------ GIVEN MATERIAL ------

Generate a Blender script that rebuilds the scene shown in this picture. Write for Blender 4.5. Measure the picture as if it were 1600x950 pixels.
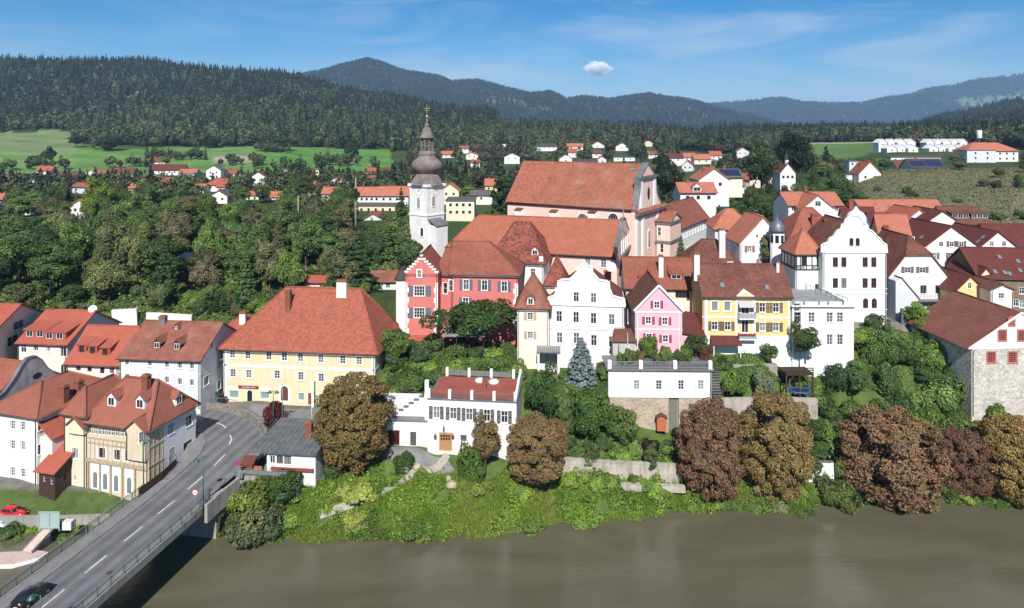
import bpy,bmesh,math,random
import numpy as np
from mathutils import Vector,Matrix

for o in list(bpy.data.objects):
    bpy.data.objects.remove(o)
SC=bpy.context.scene
COL=SC.collection
R=math.radians
rng=np.random.default_rng(7)
random.seed(7)

# ---------------------------------------------------------------- camera
# level drone camera 56 m above the river, 24 mm lens, lowered by lens shift
F,PX0,HY,CZ=1067.0,800.0,205.0,56.0
cam_d=bpy.data.cameras.new('camera')
cam_d.sensor_width=36.0
cam_d.lens=36.0*F/1600.0
cam_d.shift_y=-(475.0-HY)/1600.0
cam_d.clip_start=1.0
cam_d.clip_end=60000.0
cam=bpy.data.objects.new('camera',cam_d)
cam.location=(0,0,CZ)
cam.rotation_euler=(R(90),0,0)
COL.objects.link(cam)
SC.camera=cam

# ---------------------------------------------------------------- sky, sun, exposure
SUN_EL,SUN_AZ=R(41),R(-1.0)  # sun behind the camera
world=bpy.data.worlds.new('World')
SC.world=world
world.use_nodes=True
nt=world.node_tree
nt.nodes.clear()
def N(nt,t,**kw):
    n=nt.nodes.new(t)
    for k,v in kw.items():
        if k.startswith('i_'):
            n.inputs[k[2:].replace('_',' ')].default_value=v
        else:
            setattr(n,k,v)
    return n
sky=N(nt,'ShaderNodeTexSky',sky_type='NISHITA',sun_disc=False,sun_elevation=SUN_EL,
        sun_rotation=R(180)+SUN_AZ,altitude=400.0,air_density=1.0,dust_density=0.0,ozone_density=6.0)
bg=N(nt,'ShaderNodeBackground',i_Strength=0.066)
out=N(nt,'ShaderNodeOutputWorld')
# cirrus: long soft streaks over the whole sky dome, projected on a high plane
tc=N(nt,'ShaderNodeTexCoord')
mp=N(nt,'ShaderNodeMapping');mp.inputs['Rotation'].default_value=(0,R(21),0);mp.inputs['Scale'].default_value=(1.0,1.0,5.2)
nt.links.new(tc.outputs['Generated'],mp.inputs[0])
n1=N(nt,'ShaderNodeTexNoise',i_Scale=3.4,i_Detail=8.0,i_Roughness=0.58,i_Distortion=0.7)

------

§ **AIM**
Go from the first line of the listing to the line holding "SC.camera=cam" and, please, transcribe those lines exactly, both included, with no pictures.

§ **EXPECTED OUTPUT**
Generate a Blender script that rebuilds the scene shown in this picture. Write for Blender 4.5. Measure the picture as if it were 1600x950 pixels.
import bpy,bmesh,math,random
import numpy as np
from mathutils import Vector,Matrix

for o in list(bpy.data.objects):
    bpy.data.objects.remove(o)
SC=bpy.context.scene
COL=SC.collection
R=math.radians
rng=np.random.default_rng(7)
random.seed(7)

# ---------------------------------------------------------------- camera
# level drone camera 56 m above the river, 24 mm lens, lowered by lens shift
F,PX0,HY,CZ=1067.0,800.0,205.0,56.0
cam_d=bpy.data.cameras.new('camera')
cam_d.sensor_width=36.0
cam_d.lens=36.0*F/1600.0
cam_d.shift_y=-(475.0-HY)/1600.0
cam_d.clip_start=1.0
cam_d.clip_end=60000.0
cam=bpy.data.objects.new('camera',cam_d)
cam.location=(0,0,CZ)
cam.rotation_euler=(R(90),0,0)
COL.objects.link(cam)
SC.camera=cam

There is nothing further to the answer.